To sum up, we want immigrants who are perfect to preserve our national identity, when, precisely, Catalonia's national identity has consisted of "I tripped and fell here, I guess I'll stay here", as far as the 21st century, which is not just turkey snot. But what does not seem fine to me is that only immigrants have to be perfect, and the rest of the citizens, what about them? So, therefore, I'm anxiously awaiting the day that our authorities pass out certificates of perfect Catalanity, just like you used to have to get a certificate of good conduct in order to get a passport or a drivers' license. They'll probably make me repeat the course in September.


Someone mentioned my Catalan wife. See, my wife is a Catalan girl from the country. She laughs at the idea of anyone handing out certificates of Catalanity because no one could possibly deny her one. She doesn't think Barcelona is a really Catalan city; Catalan people, to her, are from the country and the small towns. She is always polite, but she snickers behind their backs at people who always go around trying to prove they're more Catalan than you. Those people, you see, all have a Castilian surname sometime in their recent genealogy. She doesn't. She's got nothing to prove to anybody. Also, here in Barcelona, a lot of people don't understand country Catalan. What they speak here is an either an educated, artificial "RP Catalan" dialect, like the one they use on TV Catalunya--Remei's friend Gemma, for example, uses that dialect--or a popular dialect heavily influenced in vocabulary and pronunciation by Spanish.

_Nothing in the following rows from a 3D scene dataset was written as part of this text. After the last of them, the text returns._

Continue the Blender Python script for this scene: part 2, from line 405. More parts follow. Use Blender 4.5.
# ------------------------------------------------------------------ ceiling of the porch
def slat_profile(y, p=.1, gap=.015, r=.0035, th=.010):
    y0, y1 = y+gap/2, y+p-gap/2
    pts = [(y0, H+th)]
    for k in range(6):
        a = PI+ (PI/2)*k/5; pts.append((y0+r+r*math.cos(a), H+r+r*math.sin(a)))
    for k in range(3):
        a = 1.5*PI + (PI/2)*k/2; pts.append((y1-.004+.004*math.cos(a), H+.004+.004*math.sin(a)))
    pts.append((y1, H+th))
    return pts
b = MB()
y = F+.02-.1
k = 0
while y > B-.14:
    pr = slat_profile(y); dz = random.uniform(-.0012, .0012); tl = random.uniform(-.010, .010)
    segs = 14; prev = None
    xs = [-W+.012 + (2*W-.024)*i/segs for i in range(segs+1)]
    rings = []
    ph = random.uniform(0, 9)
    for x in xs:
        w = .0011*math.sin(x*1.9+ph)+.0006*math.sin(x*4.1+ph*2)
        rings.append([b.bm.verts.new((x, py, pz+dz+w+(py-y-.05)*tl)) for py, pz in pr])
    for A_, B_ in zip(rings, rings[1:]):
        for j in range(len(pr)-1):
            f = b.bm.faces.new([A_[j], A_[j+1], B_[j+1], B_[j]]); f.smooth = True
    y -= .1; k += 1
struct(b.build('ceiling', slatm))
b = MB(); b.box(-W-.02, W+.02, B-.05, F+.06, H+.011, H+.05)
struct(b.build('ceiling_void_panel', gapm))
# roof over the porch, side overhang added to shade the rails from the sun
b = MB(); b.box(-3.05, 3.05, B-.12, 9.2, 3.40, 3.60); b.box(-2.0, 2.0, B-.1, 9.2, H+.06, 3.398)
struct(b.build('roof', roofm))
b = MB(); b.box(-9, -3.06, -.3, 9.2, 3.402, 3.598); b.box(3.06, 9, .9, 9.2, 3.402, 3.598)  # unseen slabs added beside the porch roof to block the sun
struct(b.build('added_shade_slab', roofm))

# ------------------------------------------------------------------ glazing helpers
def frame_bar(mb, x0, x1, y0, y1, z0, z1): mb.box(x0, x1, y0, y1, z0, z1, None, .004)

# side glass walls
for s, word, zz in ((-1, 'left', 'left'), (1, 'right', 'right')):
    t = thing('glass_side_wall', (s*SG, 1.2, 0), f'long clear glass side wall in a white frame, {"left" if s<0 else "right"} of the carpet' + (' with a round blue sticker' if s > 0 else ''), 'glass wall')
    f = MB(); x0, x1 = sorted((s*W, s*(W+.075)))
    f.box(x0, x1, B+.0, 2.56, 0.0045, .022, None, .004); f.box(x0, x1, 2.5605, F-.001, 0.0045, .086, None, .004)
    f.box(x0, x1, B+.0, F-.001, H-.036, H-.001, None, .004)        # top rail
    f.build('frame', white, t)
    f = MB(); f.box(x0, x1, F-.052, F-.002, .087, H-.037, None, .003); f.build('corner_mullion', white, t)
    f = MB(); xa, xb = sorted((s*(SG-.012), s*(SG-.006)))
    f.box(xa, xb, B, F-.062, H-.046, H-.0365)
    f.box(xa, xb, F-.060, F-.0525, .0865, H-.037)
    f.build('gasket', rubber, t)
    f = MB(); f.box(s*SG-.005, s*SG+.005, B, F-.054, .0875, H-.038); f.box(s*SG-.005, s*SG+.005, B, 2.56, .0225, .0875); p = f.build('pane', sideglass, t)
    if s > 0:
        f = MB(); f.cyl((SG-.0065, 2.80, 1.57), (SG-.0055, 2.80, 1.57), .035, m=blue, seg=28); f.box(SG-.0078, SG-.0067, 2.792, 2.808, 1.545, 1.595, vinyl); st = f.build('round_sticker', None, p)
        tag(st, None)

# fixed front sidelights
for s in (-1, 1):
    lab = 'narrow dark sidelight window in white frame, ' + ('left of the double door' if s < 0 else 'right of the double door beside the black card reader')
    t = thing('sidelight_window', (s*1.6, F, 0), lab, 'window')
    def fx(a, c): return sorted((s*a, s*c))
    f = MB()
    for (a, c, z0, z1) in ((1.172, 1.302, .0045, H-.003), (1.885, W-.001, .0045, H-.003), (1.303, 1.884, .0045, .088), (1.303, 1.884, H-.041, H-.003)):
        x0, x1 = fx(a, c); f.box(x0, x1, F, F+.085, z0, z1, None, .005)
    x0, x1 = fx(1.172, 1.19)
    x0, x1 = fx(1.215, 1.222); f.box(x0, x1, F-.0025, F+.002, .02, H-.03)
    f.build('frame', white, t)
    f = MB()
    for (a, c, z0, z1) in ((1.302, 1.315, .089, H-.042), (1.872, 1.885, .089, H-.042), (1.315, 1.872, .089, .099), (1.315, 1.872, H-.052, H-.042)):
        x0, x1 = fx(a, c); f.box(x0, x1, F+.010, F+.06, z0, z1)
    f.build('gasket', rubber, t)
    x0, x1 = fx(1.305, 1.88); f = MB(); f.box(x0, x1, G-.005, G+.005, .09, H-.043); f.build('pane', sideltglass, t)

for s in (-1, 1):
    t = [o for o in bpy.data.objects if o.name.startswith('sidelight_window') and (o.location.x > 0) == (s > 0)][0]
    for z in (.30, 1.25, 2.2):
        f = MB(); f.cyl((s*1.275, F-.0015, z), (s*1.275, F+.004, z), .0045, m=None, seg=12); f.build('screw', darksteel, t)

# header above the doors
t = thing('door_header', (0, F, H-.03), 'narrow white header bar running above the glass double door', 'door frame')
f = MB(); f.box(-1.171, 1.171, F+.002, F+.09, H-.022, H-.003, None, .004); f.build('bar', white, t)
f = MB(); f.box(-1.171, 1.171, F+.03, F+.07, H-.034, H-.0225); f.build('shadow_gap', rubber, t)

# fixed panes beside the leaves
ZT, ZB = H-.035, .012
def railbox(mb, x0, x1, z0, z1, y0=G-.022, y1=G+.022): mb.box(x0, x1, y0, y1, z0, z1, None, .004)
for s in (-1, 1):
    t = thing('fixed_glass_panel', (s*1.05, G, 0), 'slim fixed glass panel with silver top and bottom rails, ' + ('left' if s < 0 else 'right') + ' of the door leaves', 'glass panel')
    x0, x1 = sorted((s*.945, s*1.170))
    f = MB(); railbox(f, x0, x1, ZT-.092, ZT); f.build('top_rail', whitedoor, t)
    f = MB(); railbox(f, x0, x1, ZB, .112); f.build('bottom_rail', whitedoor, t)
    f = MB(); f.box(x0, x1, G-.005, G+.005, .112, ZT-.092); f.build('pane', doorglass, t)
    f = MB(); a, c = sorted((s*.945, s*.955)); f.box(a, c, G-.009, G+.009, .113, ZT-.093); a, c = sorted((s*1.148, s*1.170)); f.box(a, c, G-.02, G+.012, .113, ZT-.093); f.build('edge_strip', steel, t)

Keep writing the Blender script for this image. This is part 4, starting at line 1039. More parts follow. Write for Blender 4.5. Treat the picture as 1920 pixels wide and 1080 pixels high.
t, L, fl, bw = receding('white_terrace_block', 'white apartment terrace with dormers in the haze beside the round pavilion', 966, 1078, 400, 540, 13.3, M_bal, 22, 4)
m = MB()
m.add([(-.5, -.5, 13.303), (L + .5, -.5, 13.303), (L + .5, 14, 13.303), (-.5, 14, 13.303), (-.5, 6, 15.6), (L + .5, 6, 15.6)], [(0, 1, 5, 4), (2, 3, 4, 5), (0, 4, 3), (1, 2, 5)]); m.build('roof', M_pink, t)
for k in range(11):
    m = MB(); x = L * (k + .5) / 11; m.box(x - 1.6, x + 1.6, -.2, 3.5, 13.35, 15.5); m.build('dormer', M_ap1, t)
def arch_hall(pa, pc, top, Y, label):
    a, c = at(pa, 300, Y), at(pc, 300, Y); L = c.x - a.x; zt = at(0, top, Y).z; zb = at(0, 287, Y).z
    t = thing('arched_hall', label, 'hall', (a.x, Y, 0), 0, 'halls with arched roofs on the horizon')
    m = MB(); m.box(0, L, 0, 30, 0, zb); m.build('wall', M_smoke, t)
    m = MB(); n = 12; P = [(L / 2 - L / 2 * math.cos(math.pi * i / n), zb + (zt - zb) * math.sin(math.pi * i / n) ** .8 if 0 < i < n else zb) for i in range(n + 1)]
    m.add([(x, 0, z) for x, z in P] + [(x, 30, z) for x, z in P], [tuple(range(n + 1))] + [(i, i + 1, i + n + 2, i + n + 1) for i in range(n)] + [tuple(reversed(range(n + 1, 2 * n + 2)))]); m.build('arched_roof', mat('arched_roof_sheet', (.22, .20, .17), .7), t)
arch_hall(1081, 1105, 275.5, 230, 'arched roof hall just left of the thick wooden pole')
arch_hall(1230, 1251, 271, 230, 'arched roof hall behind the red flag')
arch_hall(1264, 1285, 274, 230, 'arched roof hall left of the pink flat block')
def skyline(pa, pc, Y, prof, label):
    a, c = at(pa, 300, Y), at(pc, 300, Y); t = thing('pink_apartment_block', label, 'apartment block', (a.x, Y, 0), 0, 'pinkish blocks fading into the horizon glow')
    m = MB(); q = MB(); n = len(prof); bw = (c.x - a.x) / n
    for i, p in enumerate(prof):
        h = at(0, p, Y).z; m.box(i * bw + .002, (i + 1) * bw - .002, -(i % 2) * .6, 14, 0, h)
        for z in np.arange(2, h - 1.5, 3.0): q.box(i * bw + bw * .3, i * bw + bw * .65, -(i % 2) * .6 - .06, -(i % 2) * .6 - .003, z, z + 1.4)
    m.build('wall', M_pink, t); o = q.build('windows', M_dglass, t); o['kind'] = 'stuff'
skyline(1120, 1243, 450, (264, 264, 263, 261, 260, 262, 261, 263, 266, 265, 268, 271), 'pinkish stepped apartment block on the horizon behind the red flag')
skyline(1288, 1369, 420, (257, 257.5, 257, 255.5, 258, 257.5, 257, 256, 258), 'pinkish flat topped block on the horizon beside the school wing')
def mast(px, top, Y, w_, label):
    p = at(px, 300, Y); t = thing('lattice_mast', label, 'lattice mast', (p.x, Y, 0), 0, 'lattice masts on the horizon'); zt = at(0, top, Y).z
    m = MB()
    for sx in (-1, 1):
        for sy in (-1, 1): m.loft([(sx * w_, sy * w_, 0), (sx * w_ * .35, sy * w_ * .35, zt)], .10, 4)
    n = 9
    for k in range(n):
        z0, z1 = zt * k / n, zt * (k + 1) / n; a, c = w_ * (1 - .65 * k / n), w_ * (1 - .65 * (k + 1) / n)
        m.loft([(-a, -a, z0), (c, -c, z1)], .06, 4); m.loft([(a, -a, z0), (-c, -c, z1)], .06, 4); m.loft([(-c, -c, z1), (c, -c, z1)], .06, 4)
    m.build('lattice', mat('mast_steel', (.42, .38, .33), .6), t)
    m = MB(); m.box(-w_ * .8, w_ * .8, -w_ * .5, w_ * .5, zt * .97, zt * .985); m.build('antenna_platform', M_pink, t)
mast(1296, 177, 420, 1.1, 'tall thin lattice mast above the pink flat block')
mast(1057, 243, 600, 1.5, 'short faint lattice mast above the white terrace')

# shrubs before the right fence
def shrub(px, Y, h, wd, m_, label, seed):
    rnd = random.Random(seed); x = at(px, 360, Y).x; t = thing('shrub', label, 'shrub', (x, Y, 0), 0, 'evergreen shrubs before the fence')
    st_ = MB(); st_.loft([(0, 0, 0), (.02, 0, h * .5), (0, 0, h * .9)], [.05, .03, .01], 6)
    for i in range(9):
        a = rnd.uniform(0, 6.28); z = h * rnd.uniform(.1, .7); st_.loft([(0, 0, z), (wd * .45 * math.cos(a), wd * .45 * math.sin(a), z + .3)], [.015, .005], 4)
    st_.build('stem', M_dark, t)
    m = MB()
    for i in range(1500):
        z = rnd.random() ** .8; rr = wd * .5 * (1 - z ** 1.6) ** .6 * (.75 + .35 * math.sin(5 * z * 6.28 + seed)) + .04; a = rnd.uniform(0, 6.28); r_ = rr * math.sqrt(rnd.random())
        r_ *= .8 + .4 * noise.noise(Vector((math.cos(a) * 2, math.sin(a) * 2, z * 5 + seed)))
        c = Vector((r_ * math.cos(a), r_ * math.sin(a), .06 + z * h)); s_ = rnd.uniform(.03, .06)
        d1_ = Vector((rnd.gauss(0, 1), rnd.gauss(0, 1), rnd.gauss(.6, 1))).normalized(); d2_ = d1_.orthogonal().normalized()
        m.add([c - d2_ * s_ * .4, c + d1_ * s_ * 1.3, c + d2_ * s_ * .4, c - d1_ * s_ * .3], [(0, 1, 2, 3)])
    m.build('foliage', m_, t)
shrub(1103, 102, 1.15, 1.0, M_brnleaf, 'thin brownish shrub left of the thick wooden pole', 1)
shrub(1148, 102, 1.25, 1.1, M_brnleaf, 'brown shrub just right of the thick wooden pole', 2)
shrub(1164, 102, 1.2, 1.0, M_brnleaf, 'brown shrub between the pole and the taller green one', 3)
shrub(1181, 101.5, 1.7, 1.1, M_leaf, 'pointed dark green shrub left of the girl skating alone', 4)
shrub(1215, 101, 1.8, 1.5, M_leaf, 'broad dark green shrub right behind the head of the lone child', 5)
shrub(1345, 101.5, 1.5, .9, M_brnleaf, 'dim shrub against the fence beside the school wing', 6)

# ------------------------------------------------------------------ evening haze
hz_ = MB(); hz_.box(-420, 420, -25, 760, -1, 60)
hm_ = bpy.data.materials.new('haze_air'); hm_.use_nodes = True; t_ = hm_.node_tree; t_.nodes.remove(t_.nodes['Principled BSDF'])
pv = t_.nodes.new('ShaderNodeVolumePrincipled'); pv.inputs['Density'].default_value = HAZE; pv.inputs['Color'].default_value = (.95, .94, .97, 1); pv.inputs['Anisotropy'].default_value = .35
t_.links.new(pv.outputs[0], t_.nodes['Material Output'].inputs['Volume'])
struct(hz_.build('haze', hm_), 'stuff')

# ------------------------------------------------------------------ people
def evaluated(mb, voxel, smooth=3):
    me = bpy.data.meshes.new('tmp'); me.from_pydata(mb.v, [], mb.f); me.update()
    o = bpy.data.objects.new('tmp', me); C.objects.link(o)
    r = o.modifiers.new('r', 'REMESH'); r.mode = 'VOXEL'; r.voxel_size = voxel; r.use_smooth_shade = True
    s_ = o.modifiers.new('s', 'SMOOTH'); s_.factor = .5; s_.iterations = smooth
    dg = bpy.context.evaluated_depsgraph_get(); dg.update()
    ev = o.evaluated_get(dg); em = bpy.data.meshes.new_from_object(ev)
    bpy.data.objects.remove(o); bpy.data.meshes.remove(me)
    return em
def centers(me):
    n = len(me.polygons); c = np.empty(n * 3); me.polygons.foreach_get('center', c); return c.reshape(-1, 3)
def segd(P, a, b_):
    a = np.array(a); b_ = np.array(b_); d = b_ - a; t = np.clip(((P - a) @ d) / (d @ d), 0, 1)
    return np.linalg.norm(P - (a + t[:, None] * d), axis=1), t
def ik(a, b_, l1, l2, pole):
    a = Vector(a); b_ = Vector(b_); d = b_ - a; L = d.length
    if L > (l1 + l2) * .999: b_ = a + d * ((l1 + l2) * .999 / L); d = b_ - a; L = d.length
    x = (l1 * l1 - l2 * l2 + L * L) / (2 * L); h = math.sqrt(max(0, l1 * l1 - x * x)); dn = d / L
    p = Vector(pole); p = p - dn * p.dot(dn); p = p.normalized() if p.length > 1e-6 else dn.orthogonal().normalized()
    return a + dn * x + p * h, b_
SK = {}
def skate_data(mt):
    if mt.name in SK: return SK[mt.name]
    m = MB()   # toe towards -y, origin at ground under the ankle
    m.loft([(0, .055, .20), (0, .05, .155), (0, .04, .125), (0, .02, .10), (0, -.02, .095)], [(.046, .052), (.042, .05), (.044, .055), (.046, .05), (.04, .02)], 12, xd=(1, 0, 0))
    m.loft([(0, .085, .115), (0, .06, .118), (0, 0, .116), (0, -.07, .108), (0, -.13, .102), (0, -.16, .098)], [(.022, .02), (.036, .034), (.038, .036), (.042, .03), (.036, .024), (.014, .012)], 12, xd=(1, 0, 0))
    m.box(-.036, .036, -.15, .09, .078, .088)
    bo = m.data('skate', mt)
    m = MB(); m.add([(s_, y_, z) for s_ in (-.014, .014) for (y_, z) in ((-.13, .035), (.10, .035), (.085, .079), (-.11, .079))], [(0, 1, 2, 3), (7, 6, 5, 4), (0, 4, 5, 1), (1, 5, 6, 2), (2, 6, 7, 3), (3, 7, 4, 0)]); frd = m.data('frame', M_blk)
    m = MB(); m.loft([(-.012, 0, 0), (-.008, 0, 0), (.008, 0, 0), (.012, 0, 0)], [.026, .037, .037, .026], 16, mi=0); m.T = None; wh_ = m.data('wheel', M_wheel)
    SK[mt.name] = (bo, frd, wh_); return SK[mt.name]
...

Watching Remei interact with other people in Barcelona is interesting. (In the country, she just uses Catalan.) When we go into a shop, there's always a little bit of feeling the other person out. If the other person seems to be a natural Catalan speaker, Remei instantly goes into country Catalan and you can see the other person's eyes light up a little--"One of us!" If the other person uses Spanish or not-very-good Catalan, she seamlessly flows into Spanish. I am convinced she doesn't do this consciously. I know she doesn't discriminate either, but I note we return to places where they speak Catalan--the basket shop down by the market, the bathroom fittings shop on Providencia, the lighting shop up on the Travessera de Dalt.

One important thing is that country people in Catalonia are pretty much the same as country people anywhere else in northeastern and north central Spain, as in Aragon or Old Castile or Navarra. They just speak a different language, but they think in similar ways--except politically--and they do similar things and live in a similar way. The food is a little different, OK, but that's about it. They're more like one another than either is like the country people of Andalusia to the south or the country people of France to the north. It's the city people, the "we've gotta-prove-we're more-Catalan-than-you" folks, who seize on minor or even invented regional customs (dancing sardanas, building human towers, holding correfocs) and regional foods (escudella i carn d'olla, tomato bread, all i oli, calçots) and declare them the heart and soul of Catalanity. Country people blow all that stuff off (except for the food) and watch the Barça and Spanish TV variety shows while listening to Spanish and international pop music.

Country people even have insulting names for Barcelona people; they are "quemacus", because they always say "Que maco!" (Wow, that's beautiful") when shown something countryish like, say, a field, or they are "pixapins" (pine-pissers), because they stop their cars by the side of the road to take a leak. Barcelona is "Can Fanga", "Mudville". I occasionally refer to Barcelona as Mudville on this blog; that's why. Girona, by the way, is "Can Fums", "Smoketown". Hey, Jesús Gil, next time Barça comes to play in Atlético's stadium, you guys ought to make a big banner telling the Barça players to go back to Can Fanga. Rhyme it with "pachanga". That would "meter un gol a" the Barça fans, since that's a name used only in rural Catalonia. The players wouldn't get it because they're all from Holland and Argentina.